> Task prompt
Print the records below exactly, starting at the first line and stopping after the line that contains "COL = S.collection". Leave out any pictures.

> Provided records
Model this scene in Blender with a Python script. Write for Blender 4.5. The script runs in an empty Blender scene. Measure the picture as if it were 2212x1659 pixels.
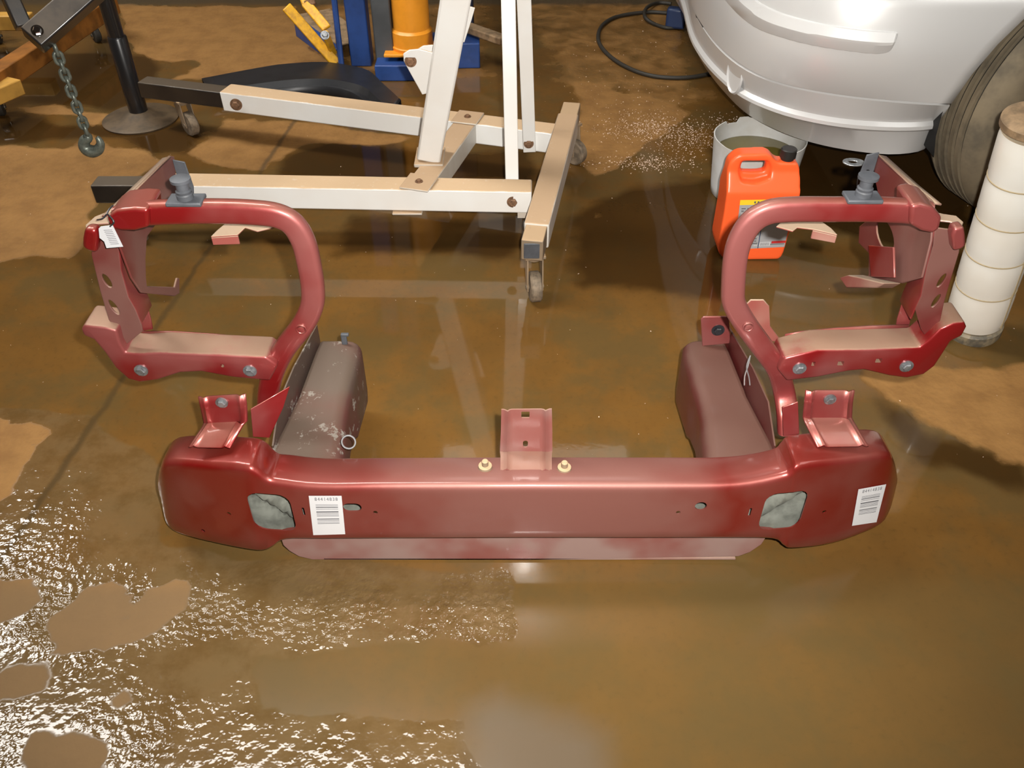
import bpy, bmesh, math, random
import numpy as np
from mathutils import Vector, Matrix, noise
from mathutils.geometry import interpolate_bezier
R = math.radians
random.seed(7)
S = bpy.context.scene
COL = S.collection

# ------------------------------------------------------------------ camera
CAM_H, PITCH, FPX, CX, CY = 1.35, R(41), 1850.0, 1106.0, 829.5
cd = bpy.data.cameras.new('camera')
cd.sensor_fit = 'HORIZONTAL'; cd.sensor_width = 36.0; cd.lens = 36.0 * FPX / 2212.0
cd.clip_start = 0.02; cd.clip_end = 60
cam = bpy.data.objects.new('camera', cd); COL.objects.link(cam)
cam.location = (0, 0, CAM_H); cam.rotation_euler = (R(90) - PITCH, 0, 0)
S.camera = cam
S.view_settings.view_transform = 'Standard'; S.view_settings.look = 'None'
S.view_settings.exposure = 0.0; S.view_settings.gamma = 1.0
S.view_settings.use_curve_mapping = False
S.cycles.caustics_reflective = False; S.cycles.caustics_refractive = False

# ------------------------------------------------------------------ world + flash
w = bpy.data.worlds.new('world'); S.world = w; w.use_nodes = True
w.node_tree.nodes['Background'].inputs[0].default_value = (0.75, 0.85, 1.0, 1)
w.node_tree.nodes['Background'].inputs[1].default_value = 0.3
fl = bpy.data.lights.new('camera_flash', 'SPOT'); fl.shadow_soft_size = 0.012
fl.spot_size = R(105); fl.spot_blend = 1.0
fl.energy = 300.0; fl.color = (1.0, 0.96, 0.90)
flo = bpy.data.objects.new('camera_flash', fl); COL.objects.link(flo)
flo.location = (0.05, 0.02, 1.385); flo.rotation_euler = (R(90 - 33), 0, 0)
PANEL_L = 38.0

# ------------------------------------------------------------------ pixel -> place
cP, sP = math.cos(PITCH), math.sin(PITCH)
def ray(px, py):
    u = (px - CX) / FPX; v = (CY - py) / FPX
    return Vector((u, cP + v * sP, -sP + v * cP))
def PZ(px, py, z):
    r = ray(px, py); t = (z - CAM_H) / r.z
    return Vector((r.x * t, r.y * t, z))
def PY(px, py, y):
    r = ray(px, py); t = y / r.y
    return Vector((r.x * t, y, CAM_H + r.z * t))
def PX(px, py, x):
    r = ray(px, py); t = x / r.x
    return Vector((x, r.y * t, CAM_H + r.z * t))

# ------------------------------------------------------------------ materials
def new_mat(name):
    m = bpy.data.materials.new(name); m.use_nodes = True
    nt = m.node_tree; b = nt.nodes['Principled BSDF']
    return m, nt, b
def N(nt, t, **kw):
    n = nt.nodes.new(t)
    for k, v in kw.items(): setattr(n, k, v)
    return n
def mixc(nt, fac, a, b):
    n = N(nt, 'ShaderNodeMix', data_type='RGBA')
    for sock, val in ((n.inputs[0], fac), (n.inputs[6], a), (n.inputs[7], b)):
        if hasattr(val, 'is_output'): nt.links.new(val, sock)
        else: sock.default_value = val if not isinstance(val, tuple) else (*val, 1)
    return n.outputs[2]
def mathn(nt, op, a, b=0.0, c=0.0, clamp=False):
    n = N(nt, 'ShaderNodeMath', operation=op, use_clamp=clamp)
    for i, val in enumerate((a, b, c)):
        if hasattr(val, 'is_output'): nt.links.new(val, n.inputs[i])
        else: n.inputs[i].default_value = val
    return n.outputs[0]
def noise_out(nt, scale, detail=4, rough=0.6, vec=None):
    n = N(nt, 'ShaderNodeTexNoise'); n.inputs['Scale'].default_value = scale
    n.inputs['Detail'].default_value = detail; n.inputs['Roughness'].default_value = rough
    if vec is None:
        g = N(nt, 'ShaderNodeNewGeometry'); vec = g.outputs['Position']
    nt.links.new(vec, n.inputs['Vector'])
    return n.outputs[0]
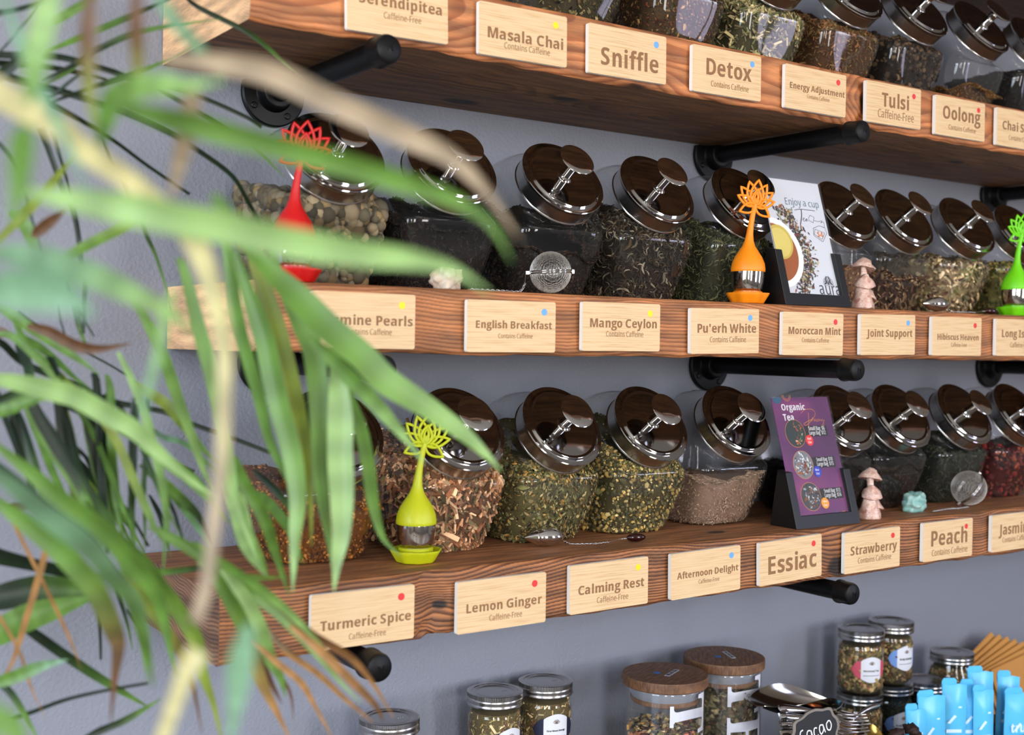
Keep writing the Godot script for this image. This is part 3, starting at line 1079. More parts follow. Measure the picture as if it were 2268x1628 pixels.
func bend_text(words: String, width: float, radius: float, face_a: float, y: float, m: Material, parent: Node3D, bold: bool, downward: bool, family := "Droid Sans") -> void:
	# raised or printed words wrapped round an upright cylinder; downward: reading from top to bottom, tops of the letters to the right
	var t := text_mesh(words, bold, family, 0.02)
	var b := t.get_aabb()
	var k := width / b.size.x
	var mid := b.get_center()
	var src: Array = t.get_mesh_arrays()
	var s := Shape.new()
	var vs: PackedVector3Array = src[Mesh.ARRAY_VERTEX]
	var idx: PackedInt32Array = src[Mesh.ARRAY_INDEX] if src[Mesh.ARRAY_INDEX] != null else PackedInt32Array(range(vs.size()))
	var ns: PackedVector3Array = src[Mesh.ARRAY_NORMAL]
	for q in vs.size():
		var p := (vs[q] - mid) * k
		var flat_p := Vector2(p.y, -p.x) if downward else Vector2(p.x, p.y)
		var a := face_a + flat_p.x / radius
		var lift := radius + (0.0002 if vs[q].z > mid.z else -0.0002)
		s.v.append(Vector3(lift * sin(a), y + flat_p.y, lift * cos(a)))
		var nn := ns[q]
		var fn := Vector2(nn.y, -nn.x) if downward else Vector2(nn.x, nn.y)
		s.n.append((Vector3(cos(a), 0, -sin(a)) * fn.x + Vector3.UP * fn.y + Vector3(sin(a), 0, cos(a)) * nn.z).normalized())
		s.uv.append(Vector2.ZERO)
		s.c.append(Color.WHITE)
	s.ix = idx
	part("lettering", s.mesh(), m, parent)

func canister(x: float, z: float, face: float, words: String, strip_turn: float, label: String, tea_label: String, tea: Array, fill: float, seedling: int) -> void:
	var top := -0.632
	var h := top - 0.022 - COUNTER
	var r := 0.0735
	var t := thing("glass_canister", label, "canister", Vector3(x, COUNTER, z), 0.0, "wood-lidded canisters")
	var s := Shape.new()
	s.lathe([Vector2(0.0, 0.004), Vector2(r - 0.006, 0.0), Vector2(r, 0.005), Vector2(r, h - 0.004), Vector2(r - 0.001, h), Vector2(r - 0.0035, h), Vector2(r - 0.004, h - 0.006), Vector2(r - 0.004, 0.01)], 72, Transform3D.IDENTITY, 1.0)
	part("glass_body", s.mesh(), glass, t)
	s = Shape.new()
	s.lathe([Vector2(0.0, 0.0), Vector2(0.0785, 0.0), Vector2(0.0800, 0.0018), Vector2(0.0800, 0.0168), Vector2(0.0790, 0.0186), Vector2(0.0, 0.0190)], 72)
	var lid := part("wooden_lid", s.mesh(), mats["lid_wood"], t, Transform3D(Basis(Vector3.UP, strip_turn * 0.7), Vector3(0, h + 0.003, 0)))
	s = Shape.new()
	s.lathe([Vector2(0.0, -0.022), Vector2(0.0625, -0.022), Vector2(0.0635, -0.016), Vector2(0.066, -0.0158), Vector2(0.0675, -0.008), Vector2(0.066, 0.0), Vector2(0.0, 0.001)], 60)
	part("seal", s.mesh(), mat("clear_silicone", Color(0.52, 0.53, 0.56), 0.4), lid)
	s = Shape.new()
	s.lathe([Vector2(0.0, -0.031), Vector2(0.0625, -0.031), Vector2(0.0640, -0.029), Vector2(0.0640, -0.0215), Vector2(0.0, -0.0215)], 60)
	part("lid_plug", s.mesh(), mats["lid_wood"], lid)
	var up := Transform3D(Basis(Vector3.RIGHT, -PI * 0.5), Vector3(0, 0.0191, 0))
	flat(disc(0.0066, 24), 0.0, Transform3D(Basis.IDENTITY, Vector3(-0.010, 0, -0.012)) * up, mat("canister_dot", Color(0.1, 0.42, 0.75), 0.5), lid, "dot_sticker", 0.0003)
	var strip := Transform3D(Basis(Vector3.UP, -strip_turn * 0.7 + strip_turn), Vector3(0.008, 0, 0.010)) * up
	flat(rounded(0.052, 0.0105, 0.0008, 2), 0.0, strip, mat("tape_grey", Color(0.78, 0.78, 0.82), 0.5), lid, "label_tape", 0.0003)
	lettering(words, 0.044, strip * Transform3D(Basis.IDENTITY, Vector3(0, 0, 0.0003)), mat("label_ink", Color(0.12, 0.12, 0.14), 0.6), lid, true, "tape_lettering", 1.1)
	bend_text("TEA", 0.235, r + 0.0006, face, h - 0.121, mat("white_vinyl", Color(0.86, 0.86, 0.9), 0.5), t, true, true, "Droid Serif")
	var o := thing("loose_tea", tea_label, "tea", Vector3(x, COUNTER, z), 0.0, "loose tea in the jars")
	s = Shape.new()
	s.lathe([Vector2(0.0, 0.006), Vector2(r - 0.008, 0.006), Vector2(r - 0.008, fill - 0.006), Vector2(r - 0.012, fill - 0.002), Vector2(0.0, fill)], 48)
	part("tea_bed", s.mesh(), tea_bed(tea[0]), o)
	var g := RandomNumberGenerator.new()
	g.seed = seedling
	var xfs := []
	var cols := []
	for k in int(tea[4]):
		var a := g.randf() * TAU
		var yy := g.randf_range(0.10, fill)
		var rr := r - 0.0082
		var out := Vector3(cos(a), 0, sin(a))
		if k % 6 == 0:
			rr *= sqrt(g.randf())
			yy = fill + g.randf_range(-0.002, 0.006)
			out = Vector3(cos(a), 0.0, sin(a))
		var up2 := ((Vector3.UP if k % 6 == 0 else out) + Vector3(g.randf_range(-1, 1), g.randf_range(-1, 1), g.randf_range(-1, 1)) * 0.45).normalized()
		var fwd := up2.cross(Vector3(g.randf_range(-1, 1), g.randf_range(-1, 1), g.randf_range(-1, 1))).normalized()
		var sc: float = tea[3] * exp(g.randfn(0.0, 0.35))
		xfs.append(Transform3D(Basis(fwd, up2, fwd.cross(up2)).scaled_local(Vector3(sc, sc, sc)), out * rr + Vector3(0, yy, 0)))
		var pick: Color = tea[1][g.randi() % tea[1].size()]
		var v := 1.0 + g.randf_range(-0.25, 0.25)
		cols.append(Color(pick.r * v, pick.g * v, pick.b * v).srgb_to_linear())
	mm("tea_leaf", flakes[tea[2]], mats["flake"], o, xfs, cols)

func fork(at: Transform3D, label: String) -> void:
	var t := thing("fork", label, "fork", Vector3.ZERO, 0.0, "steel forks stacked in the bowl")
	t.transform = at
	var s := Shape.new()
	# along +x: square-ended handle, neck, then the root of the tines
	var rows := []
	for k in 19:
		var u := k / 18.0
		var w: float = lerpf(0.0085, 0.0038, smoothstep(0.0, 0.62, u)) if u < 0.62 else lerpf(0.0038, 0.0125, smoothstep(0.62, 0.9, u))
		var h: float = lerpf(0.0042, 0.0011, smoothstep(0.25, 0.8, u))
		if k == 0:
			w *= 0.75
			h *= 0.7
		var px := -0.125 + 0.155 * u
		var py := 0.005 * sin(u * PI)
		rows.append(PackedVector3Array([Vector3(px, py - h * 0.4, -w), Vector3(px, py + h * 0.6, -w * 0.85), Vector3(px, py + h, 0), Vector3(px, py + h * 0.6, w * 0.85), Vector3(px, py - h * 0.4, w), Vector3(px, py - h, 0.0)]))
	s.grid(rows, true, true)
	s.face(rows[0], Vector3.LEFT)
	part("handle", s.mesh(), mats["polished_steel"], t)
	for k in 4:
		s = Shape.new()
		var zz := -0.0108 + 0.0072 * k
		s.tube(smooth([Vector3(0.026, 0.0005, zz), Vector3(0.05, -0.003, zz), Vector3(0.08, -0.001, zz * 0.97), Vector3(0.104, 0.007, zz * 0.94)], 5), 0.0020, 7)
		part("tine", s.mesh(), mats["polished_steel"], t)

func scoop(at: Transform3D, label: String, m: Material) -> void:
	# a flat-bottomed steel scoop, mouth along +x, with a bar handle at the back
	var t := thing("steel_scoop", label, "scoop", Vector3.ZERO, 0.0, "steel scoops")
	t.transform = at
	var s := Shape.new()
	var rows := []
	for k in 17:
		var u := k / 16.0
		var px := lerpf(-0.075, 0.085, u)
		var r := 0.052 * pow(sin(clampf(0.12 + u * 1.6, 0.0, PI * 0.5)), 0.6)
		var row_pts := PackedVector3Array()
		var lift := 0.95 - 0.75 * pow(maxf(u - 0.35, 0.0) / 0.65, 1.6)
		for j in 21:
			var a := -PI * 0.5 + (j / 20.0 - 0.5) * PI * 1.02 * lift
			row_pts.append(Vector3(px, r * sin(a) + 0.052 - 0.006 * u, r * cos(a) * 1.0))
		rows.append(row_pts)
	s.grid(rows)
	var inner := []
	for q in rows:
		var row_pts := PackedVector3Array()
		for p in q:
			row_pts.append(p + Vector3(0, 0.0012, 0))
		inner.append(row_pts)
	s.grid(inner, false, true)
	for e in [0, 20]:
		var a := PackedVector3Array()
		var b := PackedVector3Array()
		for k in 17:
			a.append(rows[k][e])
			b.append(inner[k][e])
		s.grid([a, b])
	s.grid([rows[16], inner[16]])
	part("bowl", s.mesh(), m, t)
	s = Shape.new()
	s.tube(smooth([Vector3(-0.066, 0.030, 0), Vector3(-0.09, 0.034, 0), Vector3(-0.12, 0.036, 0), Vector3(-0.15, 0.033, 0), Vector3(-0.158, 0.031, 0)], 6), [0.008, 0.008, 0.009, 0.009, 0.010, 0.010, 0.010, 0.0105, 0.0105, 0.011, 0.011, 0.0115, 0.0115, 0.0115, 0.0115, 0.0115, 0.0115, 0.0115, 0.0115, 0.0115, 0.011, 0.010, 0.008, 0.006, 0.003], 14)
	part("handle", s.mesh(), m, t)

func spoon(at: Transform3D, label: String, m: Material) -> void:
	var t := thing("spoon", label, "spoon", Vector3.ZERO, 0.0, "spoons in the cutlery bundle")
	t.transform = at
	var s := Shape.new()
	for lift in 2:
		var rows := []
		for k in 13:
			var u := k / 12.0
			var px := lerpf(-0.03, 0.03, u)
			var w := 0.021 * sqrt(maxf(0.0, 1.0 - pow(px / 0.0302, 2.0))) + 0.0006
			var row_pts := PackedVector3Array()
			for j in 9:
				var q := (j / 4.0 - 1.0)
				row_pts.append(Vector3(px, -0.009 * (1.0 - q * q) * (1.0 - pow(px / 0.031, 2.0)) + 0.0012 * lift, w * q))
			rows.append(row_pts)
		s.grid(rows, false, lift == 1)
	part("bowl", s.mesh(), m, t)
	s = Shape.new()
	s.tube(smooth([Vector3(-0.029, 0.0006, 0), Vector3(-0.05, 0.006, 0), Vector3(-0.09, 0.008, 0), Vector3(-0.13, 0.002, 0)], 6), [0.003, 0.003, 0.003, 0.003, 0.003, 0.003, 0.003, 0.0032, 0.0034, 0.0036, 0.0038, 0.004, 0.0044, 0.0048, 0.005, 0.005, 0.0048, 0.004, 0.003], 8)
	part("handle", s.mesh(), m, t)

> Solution
Model this scene in Blender with a Python script. Write for Blender 4.5. The script runs in an empty Blender scene. Measure the picture as if it were 2212x1659 pixels.
import bpy, bmesh, math, random
import numpy as np
from mathutils import Vector, Matrix, noise
from mathutils.geometry import interpolate_bezier
R = math.radians
random.seed(7)
S = bpy.context.scene
COL = S.collection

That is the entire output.